小豆島はまだそこまで大変ではないですが、コミュニティが小さくなればなるほど、
地元の人の、外から人に来てほしくない意識は高まり、
お客さんウェルカムモードの観光業や飲食業に対する風当たりが強くなります。
もしかしたら都会でも同じようなことが起こっているのかもしれませんが。
うちでは特に島外の方のご来店を制限するようなことはしてないですが、
逆に地元のお客さんの数が減りました。
いままでよく来てくれていた近所の方たちは、いまはほとんど来ていません。
カフェに来てくれる近所のお母さんたちと野菜のことや地域のこと、
他愛もないことを話していた日々が懐かしく、なんだか少しさみしくなります。
でもそれはしょうがないです。
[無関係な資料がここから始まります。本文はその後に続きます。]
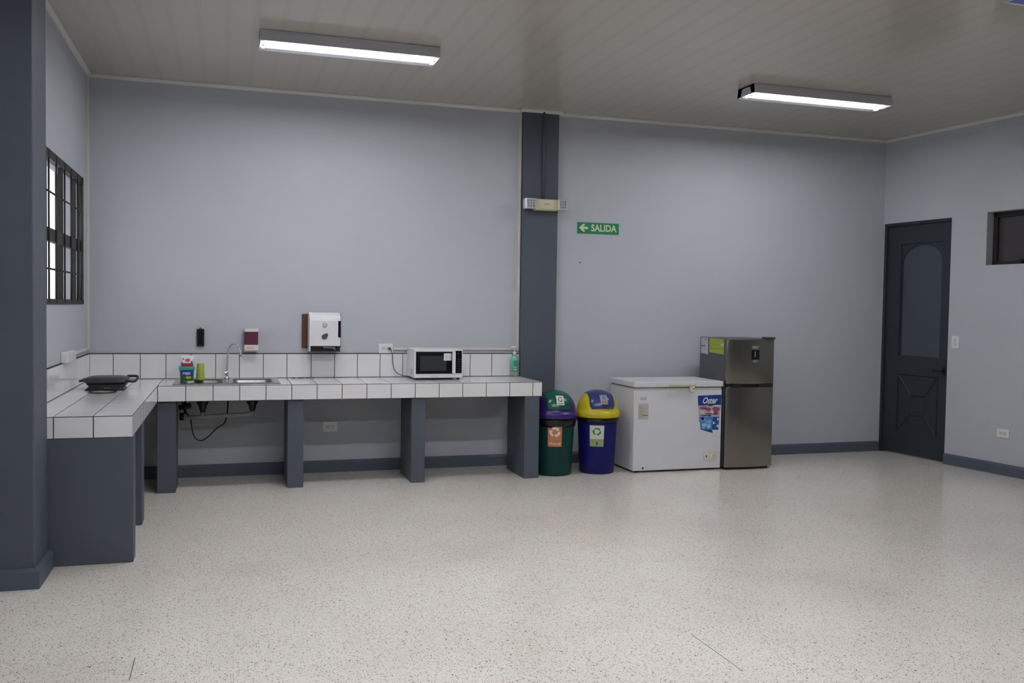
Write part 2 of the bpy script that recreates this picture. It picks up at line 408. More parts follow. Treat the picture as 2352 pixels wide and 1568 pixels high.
def ridge(p, q, w=0.010):
    (xa, za), (xb, zb) = p, q; L = math.hypot(xb-xa, zb-za); nx, nz = -(zb-za)/L*w, (xb-xa)/L*w
    base = D1-.016; top = D1-.002
    A = [(xa+nx, base, za+nz), (xa, top, za), (xa-nx, base, za-nz)]; B = [(xb+nx, base, zb+nz), (xb, top, zb), (xb-nx, base, zb-nz)]
    pn.loft([A, B], smooth=False)
for p, q in (((b0, bz0), (s0, sz0)), ((b1, bz0), (s1, sz0)), ((b0, bz1), (s0, sz1)), ((b1, bz1), (s1, sz1)),
             ((s0, sz0), (s1, sz0)), ((s1, sz0), (s1, sz1)), ((s1, sz1), (s0, sz1)), ((s0, sz1), (s0, sz0)),
             ((b0, bz0), (b1, bz0)), ((b1, bz0), (b1, bz1)), ((b1, bz1), (b0, bz1)), ((b0, bz1), (b0, bz0))): ridge(p, q)
lp(pn).build('lower_panel', m_door, dr)
hd = MB().box(.765, .805, D1, D1+.006, .86, .94).tube([(.785, D1, .905), (.785, D1+.045, .905), (.76, D1+.05, .905), (.69, D1+.05, .903)], .008, 8)
lp(hd).build('door_handle', m_black, dr)

# small dark window high in the right wall
w2 = bpy.data.objects.new('window_2', None); COL.objects.link(w2); w2.location = RWX((QS0, 0, QZ0)); struct(w2)
f = MB(); e = 0.045
f.box(QS0, QS0+e, -.13, -.085, QZ0, QZ1).box(QS1-e, QS1, -.13, -.085, QZ0, QZ1).box(QS0, QS1, -.13, -.085, QZ0, QZ0+e*.75).box(QS0, QS1, -.13, -.085, QZ1-e, QZ1)
lp(f).build('window_frame', m_brownwood, w2)
lp(MB().box(QS0+e, QS1-e, -.115, -.110, QZ0+e*.7, QZ1-e)).build('pane', pm('grey_obscured_glass', (62, 58, 62), 0.25, var=.05), w2)
lp(MB().box(1.53, 1.575, -.088, -.07, QZ0+.03, QZ0+.05).box(1.545, 1.56, -.08, -.065, QZ0+.01, QZ0+.045)).build('window_latch', m_black, w2)

def plate(name, label, cat, group, cx, cz, w, h, frame, sockets=2, rocker=False, mat=None):
    """face plate; frame maps (u, d, z) to the world"""
    t = thing(name, label, cat, frame((cx, 0, cz-h/2)), group)
    MB().box(cx-w/2, cx+w/2, 0, .009, cz-h/2, cz+h/2).xform(frame).build('face_plate', mat or m_white, t, bevel=.002)
    if rocker:
        MB().box(cx-.014, cx+.014, .009, .013, cz-.034, cz+.034).xform(frame).build('rocker', m_trim, t, bevel=.001)
    for k in range(sockets):
        u = cx+(k-(sockets-1)/2)*w*.33
        MB().box(u-.016, u+.016, .009, .0105, cz-.014, cz+.014).xform(frame).build('receptacle', m_trim, t, bevel=.002)
        s = MB().box(u-.007, u-.005, .0104, .0108, cz-.002, cz+.008).box(u+.005, u+.007, .0104, .0108, cz-.002, cz+.008).box(u-.002, u+.002, .0104, .0108, cz-.010, cz-.006)
        s.xform(frame).build('socket_slot', m_black, t)
    return t
BK = lambda p: Vector((p[0], -p[1], p[2]))
plate('light_switch', 'white light switch on the right wall just beside the dark door', 'light switch', None, .940, 1.195, .082, .122, RWX, 0, True)
plate('power_socket', 'low white double socket on the right wall under the small dark window', 'socket', 'wall sockets', 1.488, .382, .124, .080, RWX)
plate('power_socket', 'white double socket on the back wall under the counter', 'socket', 'wall sockets', 1.940, .398, .125, .089, BK)
ps = plate('power_socket', 'white double socket left of the microwave with a grey plug in it', 'socket', 'wall sockets', 2.421, 1.085, .128, .087, BK)

# ------------------------------------------------------------------ tiled masonry counter
ct = thing('tiled_counter', 'L-shaped masonry counter with white square tiles, dark grout and slate legs', 'counter', (0.6, -DC/2, 0))
HOLE = (0.70, 1.455, -0.585, -0.09)                      # sink opening x0 x1 y0 y1
GT = 0.0055                                              # grout width
def cut(r, hole):
    x0, x1, y0, y1 = r; a, b, c, d = hole
    if x1 <= a or x0 >= b or y1 <= c or y0 >= d: return [r]
    out = []
    if x0 < a: out.append((x0, a, y0, y1)); x0 = a
    if x1 > b: out.append((b, x1, y0, y1)); x1 = b
    if y0 < c: out.append((x0, x1, y0, c)); y0 = c
    if y1 > d: out.append((x0, x1, d, y1))
    return out
def tiles(mb, xs, ys, fn, mi=1, hole=None, t=0.002, gv=0.0055, e=.0012):
    for i in range(len(xs)-1):
        for j in range(len(ys)-1):
            r = (xs[i]+GT/2, xs[i+1]-GT/2, ys[j]+gv/2, ys[j+1]-gv/2)
            if r[1]-r[0] < .006 or r[3]-r[2] < .006: continue
            for q in (cut(r, hole) if hole else [r]):
                a = [fn(q[0], q[2], 0), fn(q[1], q[2], 0), fn(q[1], q[3], 0), fn(q[0], q[3], 0)]
                b = [fn(q[0], q[2], t*.6), fn(q[1], q[2], t*.6), fn(q[1], q[3], t*.6), fn(q[0], q[3], t*.6)]
                c = [fn(q[0]+e, q[2]+e, t), fn(q[1]-e, q[2]+e, t), fn(q[1]-e, q[3]-e, t), fn(q[0]+e, q[3]-e, t)]
                mb.loft([a, b, c], mi, False, cap0=False)
xf = [XL]+[0.772, 0.971, 1.169, 1.367, 1.5636, 1.7613, 1.959, 2.158, 2.356, 2.556, 2.757, 2.959, 3.1635, 3.371, 3.579]+[XR]
xsb = [0.0, 0.190, 0.380, 0.576]+[0.772, 0.971, 1.169, 1.367, 1.5636, 1.7613, 1.959, 2.158, 2.356, 2.556, 2.757, 2.959, 3.1635, 3.371, 3.579]+[3.655]
ysb = [-DC, -0.50, -0.30, -0.10, 0.0]
yl = [-YL+0.2*k for k in range(0, 10)]+[-DC]
E_ = 0.002
core = MB()
h0, h1, h2, h3 = HOLE
ZB = ZC-TC
for x0, x1, y0, y1 in ((0, h0, -DC+E_, 0), (h1, XR-E_, -DC+E_, 0), (h0, h1, -DC+E_, h2), (h0, h1, h3, 0), (0, XL-E_, -YL+E_, -DC+E_)):
    core.box(x0+.001, x1, y0, y1-.001, ZB, ZC-E_)
tiles(core, [0.0]+[0.17, 0.37]+[XL], yl, lambda u, v, w: (u, v, ZC-E_+w), gv=.0016, e=.0004, t=.0016)
tiles(core, [0.0, 0.17, 0.37, XL]+xf[1:], ysb, lambda u, v, w: (u, v, ZC-E_+w), hole=HOLE, gv=.0016, e=.0004, t=.0016)
core.build('worktop', [m_grout, m_tile], ct)
ff = MB(); tiles(ff, xf, [ZB-.001, ZC-.0035], lambda u, v, w: (u, -DC+E_-w, v)); 
tiles(ff, yl, [ZB-.001, ZC-.0035], lambda u, v, w: (XL-E_+w, u, v))
tiles(ff, [0.0, .17, .37, XL], [ZB-.001, ZC-.0035], lambda u, v, w: (u, -YL+E_-w, v))
tiles(ff, ysb, [ZB-.001, ZC-.0035], lambda u, v, w: (XR-E_+w, u, v))
ff.build('edge_tiles', [m_grout, m_tile], ct)
bs = MB().box(0.001, 3.698, -.0112, -.001, ZC, ZS+.004).box(.001, .0112, -YL, -.001, ZC, ZS+.004)
tiles(bs, [0.010, 0.188, 0.392, 0.590]+[0.786, 0.982, 1.173, 1.370, 1.5665, 1.770, 1.971, 2.170, 2.370, 2.573, 2.776, 2.980, 3.196, 3.401, 3.600]+[3.690], [ZC+.001, ZS-.001], lambda u, v, w: (u, -.010-w, v))
tiles(bs, yl+[-.478, -.278, -.078, -.012], [ZC+.001, ZS-.001], lambda u, v, w: (.010+w, u, v))
bs.build('backsplash', [m_grout, m_tile], ct)
PFY = -0.650
for x0, x1, y0, y1 in ((.566, .700, PFY, -.30), (1.535, 1.660, PFY, -.18), (2.530, 2.647, PFY-.01, -.18), (3.508, 3.640, PFY-.035, -.18)):
    MB().box(x0, x1, y0, y1, 0, ZB).build('support_pillar', m_dark, ct, bevel=.004)
MB().box(.022, XL+.004, -YL+.004, -YL+.13, 0, ZB).build('end_wall', m_dark, ct, bevel=.004)
MB().box(.36, .545, -1.68, -1.52, 0, ZB).build('support_pillar', m_dark, ct, bevel=.004)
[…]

だってリスクを冒したくないから。
もともとHOMEMAKERSカフェという場所には、
島の外の人、島で暮らす人、両方が来てくれていて、
その偶然の出会いがおもしろかったり、新たなつながりを生み出したりしていました。
観光客だけじゃなくて、地元の人だけじゃなくて、
いろんな人たちがやってきてくれて話をすることが私たちにとって楽しみでした。
いま、離島や田舎で飲食店を運営している人の多くが
同じような悩みを抱えていると思います。
とくに地元の人たちが暮らしている集落や、住宅地の中でお店を開いている
私たちのような場合、いまこの場所に外から人を呼びこんでいいのか、とても悩みます。
私たちのせいで近所の方々に迷惑をかけることになってはいけない
(それはコロナ禍にかかわらずそうなんですけどね)。
たった週1日の営業なのですが、それでもうーんうーんと悩みつつ
カフェを開いています。きっといまは、ひとつの正しい答えなんてなくて、
いろいろな情報をもとに自分たちがどう判断して行動するか、
その考えをきちんと伝えながら活動していくしかないなと思っています。
さて、今週土曜日もカフェの営業日。
前日夜、絶賛仕込み。カレーのスパイスの匂いが漂っています。
考えて行動して、進んでいこう。